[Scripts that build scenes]
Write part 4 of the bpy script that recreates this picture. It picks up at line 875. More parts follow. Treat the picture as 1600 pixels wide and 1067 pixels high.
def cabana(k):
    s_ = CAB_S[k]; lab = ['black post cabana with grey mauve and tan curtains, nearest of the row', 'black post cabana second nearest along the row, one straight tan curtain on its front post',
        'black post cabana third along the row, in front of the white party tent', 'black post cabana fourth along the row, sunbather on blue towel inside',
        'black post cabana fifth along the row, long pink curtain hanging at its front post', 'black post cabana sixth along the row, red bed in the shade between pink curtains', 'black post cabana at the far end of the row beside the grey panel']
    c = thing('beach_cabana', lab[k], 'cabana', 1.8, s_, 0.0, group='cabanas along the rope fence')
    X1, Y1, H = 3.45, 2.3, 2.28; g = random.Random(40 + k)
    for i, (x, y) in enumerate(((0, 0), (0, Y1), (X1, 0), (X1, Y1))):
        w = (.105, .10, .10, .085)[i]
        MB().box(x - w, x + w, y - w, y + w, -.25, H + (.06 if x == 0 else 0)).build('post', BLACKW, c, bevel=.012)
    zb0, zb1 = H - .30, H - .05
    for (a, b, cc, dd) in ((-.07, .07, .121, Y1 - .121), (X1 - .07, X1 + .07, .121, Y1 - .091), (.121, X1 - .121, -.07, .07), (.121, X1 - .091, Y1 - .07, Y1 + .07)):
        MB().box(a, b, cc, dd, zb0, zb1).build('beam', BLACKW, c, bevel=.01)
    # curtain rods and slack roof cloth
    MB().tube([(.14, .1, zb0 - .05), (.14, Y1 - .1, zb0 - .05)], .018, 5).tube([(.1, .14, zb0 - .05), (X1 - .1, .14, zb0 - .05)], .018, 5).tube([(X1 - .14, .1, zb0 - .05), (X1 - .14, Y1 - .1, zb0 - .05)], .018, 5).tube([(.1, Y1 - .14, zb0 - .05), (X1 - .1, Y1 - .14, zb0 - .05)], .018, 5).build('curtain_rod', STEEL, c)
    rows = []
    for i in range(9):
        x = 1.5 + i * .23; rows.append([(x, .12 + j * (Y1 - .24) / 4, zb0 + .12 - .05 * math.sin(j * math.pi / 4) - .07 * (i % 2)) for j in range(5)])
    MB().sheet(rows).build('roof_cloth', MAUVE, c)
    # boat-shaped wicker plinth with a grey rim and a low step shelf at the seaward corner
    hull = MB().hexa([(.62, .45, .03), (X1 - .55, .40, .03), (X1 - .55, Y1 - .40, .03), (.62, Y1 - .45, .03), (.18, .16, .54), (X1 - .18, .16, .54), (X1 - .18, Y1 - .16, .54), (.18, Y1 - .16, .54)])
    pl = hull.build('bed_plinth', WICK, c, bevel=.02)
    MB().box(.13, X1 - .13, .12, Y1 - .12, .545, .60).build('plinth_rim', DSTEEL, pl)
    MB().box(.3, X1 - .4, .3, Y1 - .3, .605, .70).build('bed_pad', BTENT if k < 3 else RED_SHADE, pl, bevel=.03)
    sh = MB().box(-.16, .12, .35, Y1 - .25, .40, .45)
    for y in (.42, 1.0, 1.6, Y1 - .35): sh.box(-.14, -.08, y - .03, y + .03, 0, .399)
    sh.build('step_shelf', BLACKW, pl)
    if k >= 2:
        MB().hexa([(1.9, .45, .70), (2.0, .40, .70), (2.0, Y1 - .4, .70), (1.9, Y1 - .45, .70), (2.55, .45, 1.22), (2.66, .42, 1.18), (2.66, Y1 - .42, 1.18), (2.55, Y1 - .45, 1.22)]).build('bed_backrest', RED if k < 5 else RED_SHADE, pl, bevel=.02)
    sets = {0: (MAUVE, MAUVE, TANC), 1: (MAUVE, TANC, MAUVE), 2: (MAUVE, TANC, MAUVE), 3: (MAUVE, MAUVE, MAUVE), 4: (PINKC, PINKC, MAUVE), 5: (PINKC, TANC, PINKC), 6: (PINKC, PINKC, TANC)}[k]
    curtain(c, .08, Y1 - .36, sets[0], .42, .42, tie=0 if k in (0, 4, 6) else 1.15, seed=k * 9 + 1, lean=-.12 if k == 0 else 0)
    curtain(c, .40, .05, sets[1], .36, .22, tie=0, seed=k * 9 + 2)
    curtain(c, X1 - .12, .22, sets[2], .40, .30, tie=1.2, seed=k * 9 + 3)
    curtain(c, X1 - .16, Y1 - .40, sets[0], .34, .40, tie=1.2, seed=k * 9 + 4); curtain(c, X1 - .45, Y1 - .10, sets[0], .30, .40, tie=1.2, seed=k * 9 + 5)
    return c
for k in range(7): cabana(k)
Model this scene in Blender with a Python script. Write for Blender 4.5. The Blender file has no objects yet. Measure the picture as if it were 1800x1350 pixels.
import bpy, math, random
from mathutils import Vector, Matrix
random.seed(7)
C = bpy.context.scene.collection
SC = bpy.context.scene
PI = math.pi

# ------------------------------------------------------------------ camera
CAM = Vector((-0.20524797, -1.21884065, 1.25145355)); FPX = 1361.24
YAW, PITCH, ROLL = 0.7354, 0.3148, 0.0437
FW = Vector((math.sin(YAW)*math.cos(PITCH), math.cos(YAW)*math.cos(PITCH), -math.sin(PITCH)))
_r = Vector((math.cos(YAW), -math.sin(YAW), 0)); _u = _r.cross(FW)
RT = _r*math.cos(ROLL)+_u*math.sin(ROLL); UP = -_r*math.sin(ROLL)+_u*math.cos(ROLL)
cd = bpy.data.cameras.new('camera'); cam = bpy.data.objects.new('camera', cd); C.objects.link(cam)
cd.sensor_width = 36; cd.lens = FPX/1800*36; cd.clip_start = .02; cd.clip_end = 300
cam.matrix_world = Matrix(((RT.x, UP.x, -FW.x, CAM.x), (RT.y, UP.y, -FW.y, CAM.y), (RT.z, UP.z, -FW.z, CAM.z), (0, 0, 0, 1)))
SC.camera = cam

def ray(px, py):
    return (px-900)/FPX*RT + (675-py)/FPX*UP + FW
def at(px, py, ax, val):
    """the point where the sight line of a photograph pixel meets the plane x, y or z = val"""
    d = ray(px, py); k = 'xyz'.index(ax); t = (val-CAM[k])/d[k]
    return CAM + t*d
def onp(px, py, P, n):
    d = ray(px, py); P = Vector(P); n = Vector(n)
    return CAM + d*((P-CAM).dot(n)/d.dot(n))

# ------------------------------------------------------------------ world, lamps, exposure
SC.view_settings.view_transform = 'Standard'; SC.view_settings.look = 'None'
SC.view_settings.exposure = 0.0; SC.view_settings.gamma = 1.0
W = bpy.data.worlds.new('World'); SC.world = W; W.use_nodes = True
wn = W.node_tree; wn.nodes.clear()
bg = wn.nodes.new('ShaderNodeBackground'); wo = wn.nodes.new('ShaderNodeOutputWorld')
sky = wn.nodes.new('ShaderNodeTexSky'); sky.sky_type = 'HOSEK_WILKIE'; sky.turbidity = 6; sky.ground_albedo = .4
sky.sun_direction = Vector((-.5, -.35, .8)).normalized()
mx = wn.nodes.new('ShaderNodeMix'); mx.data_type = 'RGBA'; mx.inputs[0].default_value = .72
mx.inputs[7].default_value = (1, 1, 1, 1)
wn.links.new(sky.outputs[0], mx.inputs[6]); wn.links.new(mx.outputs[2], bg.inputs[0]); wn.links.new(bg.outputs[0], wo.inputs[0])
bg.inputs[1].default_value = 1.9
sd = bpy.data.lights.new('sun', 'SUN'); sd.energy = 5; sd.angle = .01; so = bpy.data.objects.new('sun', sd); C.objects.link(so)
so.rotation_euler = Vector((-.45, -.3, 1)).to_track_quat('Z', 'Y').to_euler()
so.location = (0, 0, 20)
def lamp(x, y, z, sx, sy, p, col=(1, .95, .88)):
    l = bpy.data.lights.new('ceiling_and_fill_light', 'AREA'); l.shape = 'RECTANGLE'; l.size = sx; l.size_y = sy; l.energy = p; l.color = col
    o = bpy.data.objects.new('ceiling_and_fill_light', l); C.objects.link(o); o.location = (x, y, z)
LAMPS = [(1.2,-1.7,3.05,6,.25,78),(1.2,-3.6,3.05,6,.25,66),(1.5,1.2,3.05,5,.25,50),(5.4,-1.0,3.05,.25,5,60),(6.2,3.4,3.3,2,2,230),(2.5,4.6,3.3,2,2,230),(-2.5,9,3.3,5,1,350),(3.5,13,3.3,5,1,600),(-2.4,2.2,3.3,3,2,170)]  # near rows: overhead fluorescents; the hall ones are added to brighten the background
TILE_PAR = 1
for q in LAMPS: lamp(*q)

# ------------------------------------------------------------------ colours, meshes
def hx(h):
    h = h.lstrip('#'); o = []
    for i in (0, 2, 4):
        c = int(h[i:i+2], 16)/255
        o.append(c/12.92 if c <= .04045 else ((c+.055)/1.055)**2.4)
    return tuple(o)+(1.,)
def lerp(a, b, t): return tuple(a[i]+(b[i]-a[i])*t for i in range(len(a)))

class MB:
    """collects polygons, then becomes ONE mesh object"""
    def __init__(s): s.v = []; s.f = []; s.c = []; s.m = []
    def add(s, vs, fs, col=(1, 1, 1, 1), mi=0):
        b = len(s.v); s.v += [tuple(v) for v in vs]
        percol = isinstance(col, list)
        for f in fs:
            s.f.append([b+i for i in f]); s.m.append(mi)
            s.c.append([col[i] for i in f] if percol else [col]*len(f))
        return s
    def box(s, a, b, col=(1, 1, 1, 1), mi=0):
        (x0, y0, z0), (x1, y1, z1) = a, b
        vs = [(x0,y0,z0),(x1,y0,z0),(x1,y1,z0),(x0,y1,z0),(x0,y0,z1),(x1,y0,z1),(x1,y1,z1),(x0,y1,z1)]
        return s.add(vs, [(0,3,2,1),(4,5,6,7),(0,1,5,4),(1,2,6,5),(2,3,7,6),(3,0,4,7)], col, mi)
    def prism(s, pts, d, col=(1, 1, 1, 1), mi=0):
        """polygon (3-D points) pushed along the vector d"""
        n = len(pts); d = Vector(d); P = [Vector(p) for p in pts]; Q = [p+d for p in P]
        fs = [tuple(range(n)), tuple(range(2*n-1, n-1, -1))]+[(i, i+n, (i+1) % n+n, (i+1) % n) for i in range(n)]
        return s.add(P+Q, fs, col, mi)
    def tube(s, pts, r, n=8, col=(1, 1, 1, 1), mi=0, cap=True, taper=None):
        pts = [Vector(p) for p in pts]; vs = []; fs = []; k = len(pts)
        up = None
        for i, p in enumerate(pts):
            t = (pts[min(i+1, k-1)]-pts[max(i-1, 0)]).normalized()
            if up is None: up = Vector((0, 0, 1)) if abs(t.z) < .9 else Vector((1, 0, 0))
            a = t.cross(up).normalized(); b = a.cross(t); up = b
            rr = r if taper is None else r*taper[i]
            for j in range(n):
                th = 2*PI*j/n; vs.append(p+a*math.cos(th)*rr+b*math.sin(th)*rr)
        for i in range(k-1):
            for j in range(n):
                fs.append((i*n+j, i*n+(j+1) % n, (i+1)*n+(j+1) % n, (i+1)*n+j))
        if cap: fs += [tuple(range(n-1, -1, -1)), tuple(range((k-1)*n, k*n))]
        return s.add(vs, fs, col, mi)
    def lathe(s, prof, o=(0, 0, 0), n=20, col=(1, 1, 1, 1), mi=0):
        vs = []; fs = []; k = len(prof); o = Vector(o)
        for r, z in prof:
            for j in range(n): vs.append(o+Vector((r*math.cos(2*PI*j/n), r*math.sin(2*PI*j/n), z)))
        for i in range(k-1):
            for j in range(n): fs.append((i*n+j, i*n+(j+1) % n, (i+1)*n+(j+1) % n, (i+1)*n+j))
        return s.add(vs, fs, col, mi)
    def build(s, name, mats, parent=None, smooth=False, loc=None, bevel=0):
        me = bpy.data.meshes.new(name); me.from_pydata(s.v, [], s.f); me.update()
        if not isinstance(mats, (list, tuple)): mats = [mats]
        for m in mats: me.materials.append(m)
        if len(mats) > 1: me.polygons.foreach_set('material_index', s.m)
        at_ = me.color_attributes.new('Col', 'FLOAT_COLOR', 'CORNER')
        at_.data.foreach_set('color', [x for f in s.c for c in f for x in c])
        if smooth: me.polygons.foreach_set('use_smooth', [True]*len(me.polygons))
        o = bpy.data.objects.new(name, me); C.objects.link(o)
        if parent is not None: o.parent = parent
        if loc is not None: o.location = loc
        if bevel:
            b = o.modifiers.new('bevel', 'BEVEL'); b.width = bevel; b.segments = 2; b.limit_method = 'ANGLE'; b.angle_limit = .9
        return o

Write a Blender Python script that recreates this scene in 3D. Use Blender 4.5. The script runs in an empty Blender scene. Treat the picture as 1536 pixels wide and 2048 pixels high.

Task to carry out
Look through the material above and work out how many of its lines contain "recreates". State the number only.

Response for this exercise
2